Cuando Clarece da los últimos pasos, el espectador se teme lo peor. Prácticamente cualquier cosa horrible que habitase aquella última celda resultaría verosímil. Pero lo que se encuentra es justo lo contrario. Un hombre limpio, elegante, sereno y culto recibe educadamente a Clarece provocando que el espectador, de repente, pierda todos los referentes a los que se había estado agarrando. A partir de ese momento ya no sabe qué esperar. Hannibal no encaja con sus ideas preconcebidas. Es un monstruo, o eso le han dicho, pero no lo parece en absoluto y eso da miedo.

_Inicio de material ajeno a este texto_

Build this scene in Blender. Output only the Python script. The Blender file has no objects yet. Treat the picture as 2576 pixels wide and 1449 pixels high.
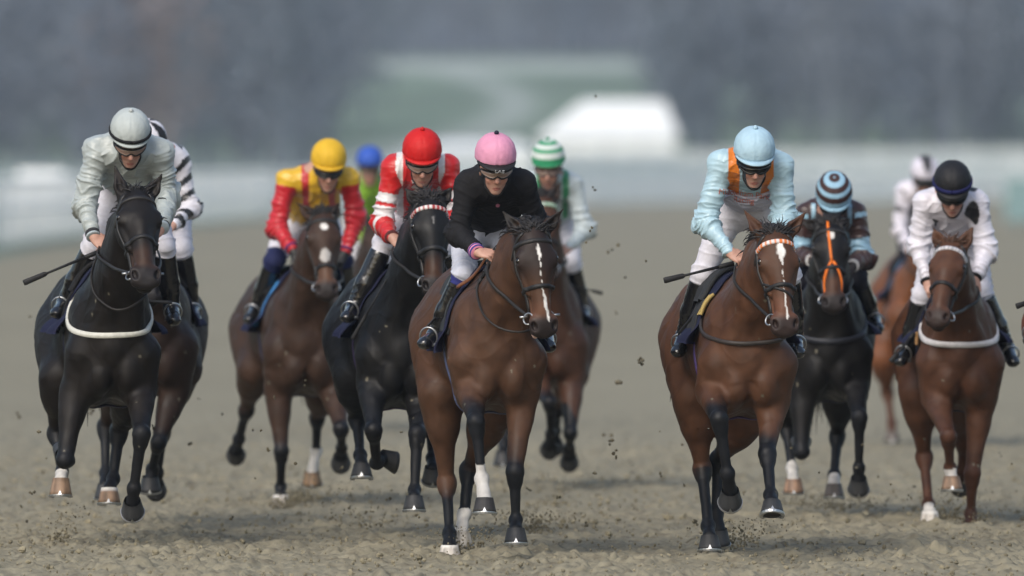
import bpy, math, random
import numpy as np
from mathutils import Vector, Matrix, noise as mnoise
R = math.radians
rnd = random.Random(7)
scene = bpy.context.scene
COL = scene.collection
# ------------------------------------------------------------------ camera, sky, sun, exposure
F = 22970.0          # focal length in units of a 2576 px wide picture
HZ = 480.0           # picture row of the horizon
CAMH = 2.0
cam_d = bpy.data.cameras.new('camera')
cam = bpy.data.objects.new('camera', cam_d); COL.objects.link(cam)
cam.location = (0, 0, CAMH); cam.rotation_euler = (R(90), 0, 0)
cam_d.sensor_width = 36; cam_d.lens = 36 * F / 2576
cam_d.shift_y = -(724.5 - HZ) / 2576
cam_d.clip_start = 1; cam_d.clip_end = 8000
cam_d.dof.use_dof = True; cam_d.dof.focus_distance = 49.9
cam_d.dof.aperture_fstop = cam_d.lens / 1000 / 0.15
cam_d.dof.aperture_fstop *= 1.0
scene.camera = cam
SUN_EL, SUN_ROT = 40, 205
world = bpy.data.worlds.new('World'); scene.world = world; world.use_nodes = True
wn = world.node_tree
bg = wn.nodes['Background']
sky = wn.nodes.new('ShaderNodeTexSky'); sky.sky_type = 'NISHITA'; sky.sun_disc = False
sky.sun_elevation = R(SUN_EL); sky.sun_rotation = R(SUN_ROT)
sky.air_density = 1.2; sky.dust_density = 2.5; sky.ozone_density = 1.0
wn.links.new(sky.outputs[0], bg.inputs[0]); bg.inputs[1].default_value = 0.118
sun_d = bpy.data.lights.new('sun', 'SUN'); sun = bpy.data.objects.new('sun', sun_d); COL.objects.link(sun)
sun_d.energy = 1.5; sun_d.angle = R(28); sun_d.color = (1, .95, .88)
sun.location = (0, 0, 60)
sd = Vector((math.sin(R(SUN_ROT)) * math.cos(R(SUN_EL)), math.cos(R(SUN_ROT)) * math.cos(R(SUN_EL)), math.sin(R(SUN_EL))))
sun.rotation_euler = sd.to_track_quat('Z', 'Y').to_euler()
scene.view_settings.view_transform = 'Standard'; scene.view_settings.look = 'None'
scene.view_settings.exposure = 0.6; scene.view_settings.gamma = 1.0; scene.view_settings.use_curve_mapping = False
scene.render.engine = 'CYCLES'
scene.cycles.use_denoising = True

# ------------------------------------------------------------------ helpers
def lin(h):
    h = h.lstrip('#'); c = [int(h[i:i + 2], 16) / 255 for i in (0, 2, 4)]
    return tuple((x / 12.92 if x <= .04045 else ((x + .055) / 1.055) ** 2.4) for x in c)
def A3(*a): return np.array(a, dtype=np.float64)
def P(px, py, y):
    """the point at depth y that lies on the sight line of picture point (px, py)"""
    return A3((px - 1288) * y / F, y, CAMH - (py - HZ) * y / F)
def unit(v):
    v = np.asarray(v, float); return v / (np.linalg.norm(v) + 1e-12)
def lerp(a, b, t): return a + (b - a) * t
def sstep(x, a, b):
    t = np.clip((x - a) / (b - a), 0, 1); return t * t * (3 - 2 * t)
def wob(p, f, seed=0.):
    """cheap smooth noise, about -1..1"""
    x, y, z = p[:, 0] * f + seed, p[:, 1] * f + seed * 1.7, p[:, 2] * f - seed
    return (np.sin(x + 1.3 * np.sin(y * 1.1 + .5)) + np.sin(y * 1.3 + 1.7 * np.sin(z * .9)) + np.sin(z * 1.2 + 1.5 * np.sin(x * .8 + 2))) / 3
def pnoise2(x, y, seed=0):
    """2D gradient noise on arrays"""
    rs = np.random.RandomState(seed); perm = rs.permutation(4096); g = rs.uniform(0, 2 * np.pi, 4096)
    xi, yi = np.floor(x).astype(int), np.floor(y).astype(int); xf, yf = x - xi, y - yi
    def gr(i, j, dx, dy):
        a = g[perm[(perm[i & 4095] + j) & 4095]]; return np.cos(a) * dx + np.sin(a) * dy
    u, v = xf**3 * (xf * (xf * 6 - 15) + 10), yf**3 * (yf * (yf * 6 - 15) + 10)
    a = lerp(gr(xi, yi, xf, yf), gr(xi + 1, yi, xf - 1, yf), u); b = lerp(gr(xi, yi + 1, xf, yf - 1), gr(xi + 1, yi + 1, xf - 1, yf - 1), u)
    return lerp(a, b, v) * 1.4

def mk_mesh(name, V, faces, mat, parent=None, smooth=True, cols=None, origin=None):
    """V (N,3) in world space; faces: int array (M,4)/(M,3) or list of tuples -> one linked mesh object"""
    o0 = np.zeros(3)
    if parent is not None:
        q = parent
        while q is not None: o0 = o0 + np.array(q.location); q = q.parent
    elif origin is not None: o0 = np.asarray(origin, float)
    V = np.asarray(V, float) - o0
    me = bpy.data.meshes.new(name)
    if isinstance(faces, np.ndarray) and len(faces):
        k = faces.shape[1]
        me.vertices.add(len(V)); me.vertices.foreach_set('co', V.astype(np.float32).ravel())
        me.loops.add(faces.size); me.loops.foreach_set('vertex_index', faces.astype(np.int32).ravel())
        me.polygons.add(len(faces)); me.polygons.foreach_set('loop_start', np.arange(0, faces.size, k, dtype=np.int32))
        me.update(calc_edges=True)
    else:
        me.from_pydata(V.tolist(), [], [tuple(int(i) for i in f) for f in faces])
    me.validate()
    if smooth: me.polygons.foreach_set('use_smooth', np.ones(len(me.polygons), bool))
    if cols is not None:
        at = me.color_attributes.new('col', 'FLOAT_COLOR', 'POINT')
        c4 = np.ones((len(V), 4), np.float32); c4[:, :3] = cols; at.data.foreach_set('color', c4.ravel())
    for m in (mat if isinstance(mat, (list, tuple)) else [mat]): me.materials.append(m)
    o = bpy.data.objects.new(name, me); COL.objects.link(o)
    if parent is not None: o.parent = parent
    elif origin is not None: o.location = o0
    return o
def thing(name, loc, label, cat, group=None):
    o = bpy.data.objects.new(name, None); COL.objects.link(o); o.location = loc; o.empty_display_size = .2
    return tag(o, label, cat, group)
def tag(o, label=None, cat=None, group=None, kind=None):
    if label: o['label'] = label
    if cat: o['category'] = cat
    if group: o['group'] = group
    if kind: o['kind'] = kind
    return o

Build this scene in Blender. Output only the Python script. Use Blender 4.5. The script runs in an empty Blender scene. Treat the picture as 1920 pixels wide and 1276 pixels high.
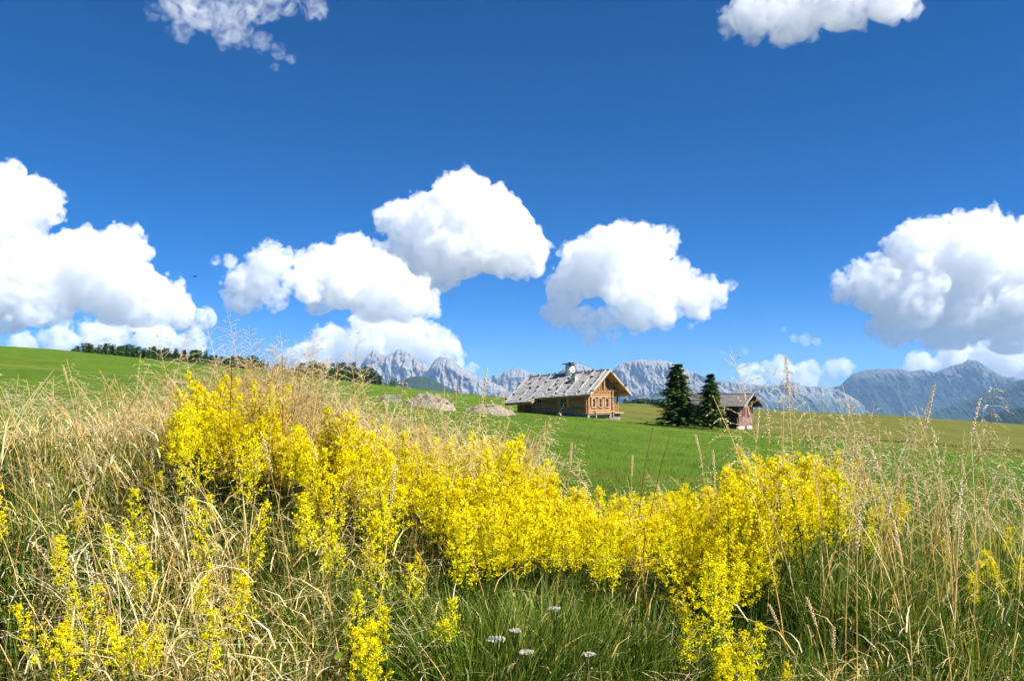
import bpy, bmesh, math, random
import numpy as np
from mathutils import Vector, Matrix, Euler
R = math.radians
rng = np.random.default_rng(7)
random.seed(7)
scn = bpy.context.scene
col = scn.collection

# ---------------------------------------------------------------- camera
F = 1663.0                       # focal length in photo pixels (1920 wide)
PITCH = math.atan((742 - 638) / F)
cam_d = bpy.data.cameras.new('camera'); cam = bpy.data.objects.new('camera', cam_d); col.objects.link(cam)
cam_d.sensor_width = 36.0; cam_d.lens = 36.0 * F / 1920
cam_d.clip_start = 0.05; cam_d.clip_end = 60000
cam.location = (0, 0, 0); cam.rotation_euler = (R(90) + PITCH, 0, 0)
scn.camera = cam

# ---------------------------------------------------------------- world, sun, exposure
SUN_EL, SUN_AZ = R(48), R(112)   # azimuth clockwise from +Y (the viewing direction)
w = bpy.data.worlds.new('World'); scn.world = w; w.use_nodes = True
wn = w.node_tree.nodes; wl = w.node_tree.links
sky = wn.new('ShaderNodeTexSky'); sky.sky_type = 'NISHITA'; sky.sun_disc = False
sky.sun_elevation = SUN_EL; sky.sun_rotation = SUN_AZ
sky.altitude = 2000; sky.air_density = 0.6; sky.dust_density = 0.0; sky.ozone_density = 10.0
hsv = wn.new('ShaderNodeHueSaturation'); hsv.inputs['Hue'].default_value = 0.5; hsv.inputs['Saturation'].default_value = 1.22
wl.new(sky.outputs[0], hsv.inputs['Color'])
wl.new(hsv.outputs[0], wn['Background'].inputs[0]); wn['Background'].inputs[1].default_value = 0.070
sun_d = bpy.data.lights.new('sun', 'SUN'); sun = bpy.data.objects.new('sun', sun_d); col.objects.link(sun)
sun_d.energy = 5.0; sun_d.angle = R(0.53); sun_d.color = (1, 0.95, 0.87)
S = Vector((math.sin(SUN_AZ) * math.cos(SUN_EL), math.cos(SUN_AZ) * math.cos(SUN_EL), math.sin(SUN_EL)))
sun.rotation_euler = S.to_track_quat('Z', 'Y').to_euler()
vs = scn.view_settings; vs.view_transform = 'Standard'; vs.look = 'None'; vs.gamma = 1; vs.use_curve_mapping = False
vs.exposure = 1.1
cy = scn.cycles
cy.use_denoising = True; cy.denoiser = 'OPENIMAGEDENOISE'
cy.max_bounces = 20; cy.diffuse_bounces = 2; cy.glossy_bounces = 2; cy.transmission_bounces = 4
cy.transparent_max_bounces = 12; cy.volume_bounces = 16; cy.volume_step_rate = 5
cy.use_adaptive_sampling = True; cy.adaptive_threshold = 0.03; cy.use_light_tree = False

def ray(px, py):                 # photo pixel -> direction with y = 1
    X = (px - 960) / F; Y = -(py - 638) / F
    c, s = math.cos(PITCH), math.sin(PITCH)
    y = c - s * Y; z = s + c * Y
    return X / y, z / y
def at(px, py, y):               # point at depth y seen at that pixel
    a, b = ray(px, py); return Vector((a * y, y, b * y))

def tag(o, label=None, cat=None, group=None, kind=None):
    if label: o['label'] = label
    if cat: o['category'] = cat
    if group: o['group'] = group
    if kind: o['kind'] = kind
    return o
def empty(name, loc=(0, 0, 0), rz=0.0):
    o = bpy.data.objects.new(name, None); col.objects.link(o); o.location = loc; o.rotation_euler = (0, 0, rz); return o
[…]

Heidegger afirmó que el hombre tan solo es capaz de sentir miedo de una cosa, de lo desconocido. Y que el terror se producía cuando aquello que nos produce miedo se acerca demasiado rápido como para poder huir.
Personalmente no puedo estar más de acuerdo con esta afirmación y creo que es precisamente esto lo que hace que la presentación de Hannibal Lecter sea prácticamente perfecta. De hecho, probablemente sea una de las mejores presentaciones de personaje de todos los tiempos.
El modo en que se habla de él antes de que aparezca, el tiempo de espera hasta que por fin conseguimos verlo y el universo que lo rodea, consiguen generar grandes expectativas. Pero después de imaginar seres horribles el espectador se acaba descubriendo a sí mismo sintiendo miedo ante un hombre que, en cualquier otro contexto, nos habría parecido de lo más normal. Puede incluso que su expresión hubiese parecido agradable a más de uno.
Lo desconocido, la ausencia de referentes, se abre ante el espectador cuando descubre a Hannibal de pie, en el centro de su celda, iluminado como si de una aparición se tratase.
Después, él mismo se encargará de demostrar que realmente es merecedor del apelativo de monstruo. Pero esto, gracias a la magnífica presentación del personaje, podrá conseguirse con una simple conversación tranquila.


Basta que Hannibal diga:
Más cerca.”

Para que nos removamos en la butaca. Un lugar que, con él en la pantalla, ya no nos parece tan seguro.